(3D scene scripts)
---*---

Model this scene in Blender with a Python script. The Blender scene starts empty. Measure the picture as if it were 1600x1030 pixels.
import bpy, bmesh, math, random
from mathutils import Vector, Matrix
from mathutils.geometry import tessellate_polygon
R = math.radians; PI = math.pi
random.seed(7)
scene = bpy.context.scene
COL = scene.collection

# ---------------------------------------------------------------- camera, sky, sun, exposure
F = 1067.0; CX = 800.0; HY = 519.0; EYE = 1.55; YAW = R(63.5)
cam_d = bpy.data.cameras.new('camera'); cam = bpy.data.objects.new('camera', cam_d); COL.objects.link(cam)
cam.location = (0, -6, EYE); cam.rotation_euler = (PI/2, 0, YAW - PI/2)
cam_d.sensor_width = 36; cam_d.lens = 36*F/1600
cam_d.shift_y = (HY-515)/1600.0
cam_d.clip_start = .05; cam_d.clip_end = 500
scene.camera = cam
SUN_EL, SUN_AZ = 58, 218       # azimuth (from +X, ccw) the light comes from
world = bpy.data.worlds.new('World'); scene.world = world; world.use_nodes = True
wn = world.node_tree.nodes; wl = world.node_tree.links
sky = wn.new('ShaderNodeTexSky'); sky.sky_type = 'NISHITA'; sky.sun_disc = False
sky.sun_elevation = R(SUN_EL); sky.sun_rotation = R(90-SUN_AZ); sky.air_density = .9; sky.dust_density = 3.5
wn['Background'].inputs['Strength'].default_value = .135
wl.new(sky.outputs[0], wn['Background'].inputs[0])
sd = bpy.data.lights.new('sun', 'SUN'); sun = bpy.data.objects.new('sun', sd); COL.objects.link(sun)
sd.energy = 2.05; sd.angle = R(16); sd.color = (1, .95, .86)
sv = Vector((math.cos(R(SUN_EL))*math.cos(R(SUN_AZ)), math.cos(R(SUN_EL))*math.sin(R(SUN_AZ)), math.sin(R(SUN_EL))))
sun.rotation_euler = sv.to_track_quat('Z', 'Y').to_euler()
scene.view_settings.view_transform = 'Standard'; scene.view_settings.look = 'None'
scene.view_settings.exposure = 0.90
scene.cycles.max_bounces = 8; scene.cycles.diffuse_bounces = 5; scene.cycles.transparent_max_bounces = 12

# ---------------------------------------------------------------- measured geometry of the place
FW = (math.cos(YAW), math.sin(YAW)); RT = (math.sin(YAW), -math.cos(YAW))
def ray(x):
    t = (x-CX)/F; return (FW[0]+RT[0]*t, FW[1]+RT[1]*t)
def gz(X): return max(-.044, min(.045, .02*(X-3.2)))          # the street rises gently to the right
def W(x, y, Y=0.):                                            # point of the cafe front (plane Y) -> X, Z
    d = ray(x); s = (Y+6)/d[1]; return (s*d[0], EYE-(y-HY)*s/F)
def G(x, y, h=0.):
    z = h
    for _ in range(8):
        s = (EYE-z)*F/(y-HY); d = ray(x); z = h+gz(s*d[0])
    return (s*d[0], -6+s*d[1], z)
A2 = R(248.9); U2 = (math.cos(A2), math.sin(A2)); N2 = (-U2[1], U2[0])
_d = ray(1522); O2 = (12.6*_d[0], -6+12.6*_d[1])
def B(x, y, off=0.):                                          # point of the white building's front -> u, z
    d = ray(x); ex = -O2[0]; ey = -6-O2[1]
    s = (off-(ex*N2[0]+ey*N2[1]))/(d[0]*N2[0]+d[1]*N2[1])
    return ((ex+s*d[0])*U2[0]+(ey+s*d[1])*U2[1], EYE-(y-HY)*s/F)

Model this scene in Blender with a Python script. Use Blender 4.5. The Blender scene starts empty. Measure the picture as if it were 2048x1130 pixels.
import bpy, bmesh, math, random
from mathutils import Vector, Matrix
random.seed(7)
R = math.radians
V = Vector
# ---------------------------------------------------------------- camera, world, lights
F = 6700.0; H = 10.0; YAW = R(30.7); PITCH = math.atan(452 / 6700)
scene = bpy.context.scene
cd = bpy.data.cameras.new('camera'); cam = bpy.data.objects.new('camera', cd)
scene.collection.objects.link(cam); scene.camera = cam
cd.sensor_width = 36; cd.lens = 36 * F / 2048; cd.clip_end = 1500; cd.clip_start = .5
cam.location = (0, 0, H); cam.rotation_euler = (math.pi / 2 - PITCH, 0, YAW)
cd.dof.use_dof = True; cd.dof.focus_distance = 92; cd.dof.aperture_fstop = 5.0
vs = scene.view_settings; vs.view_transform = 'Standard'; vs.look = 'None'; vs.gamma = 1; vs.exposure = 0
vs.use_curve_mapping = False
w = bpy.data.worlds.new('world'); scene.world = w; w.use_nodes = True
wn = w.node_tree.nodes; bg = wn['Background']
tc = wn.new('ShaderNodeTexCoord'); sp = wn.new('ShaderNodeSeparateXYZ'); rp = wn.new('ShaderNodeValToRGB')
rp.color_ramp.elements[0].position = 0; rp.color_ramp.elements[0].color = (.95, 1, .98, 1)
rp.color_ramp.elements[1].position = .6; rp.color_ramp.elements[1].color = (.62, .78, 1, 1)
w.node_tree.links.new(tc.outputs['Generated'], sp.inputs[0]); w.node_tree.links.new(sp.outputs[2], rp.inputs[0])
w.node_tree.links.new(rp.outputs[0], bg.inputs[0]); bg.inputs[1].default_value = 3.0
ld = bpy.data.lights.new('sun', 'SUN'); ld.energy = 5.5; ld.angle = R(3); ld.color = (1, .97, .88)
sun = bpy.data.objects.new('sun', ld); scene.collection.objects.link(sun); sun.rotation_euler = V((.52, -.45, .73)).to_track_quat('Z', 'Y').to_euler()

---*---

- **THE TASK**
Report only how many lines in the records contain the word "pixels".

- **SOLUTION TO THE PROBLEM**
2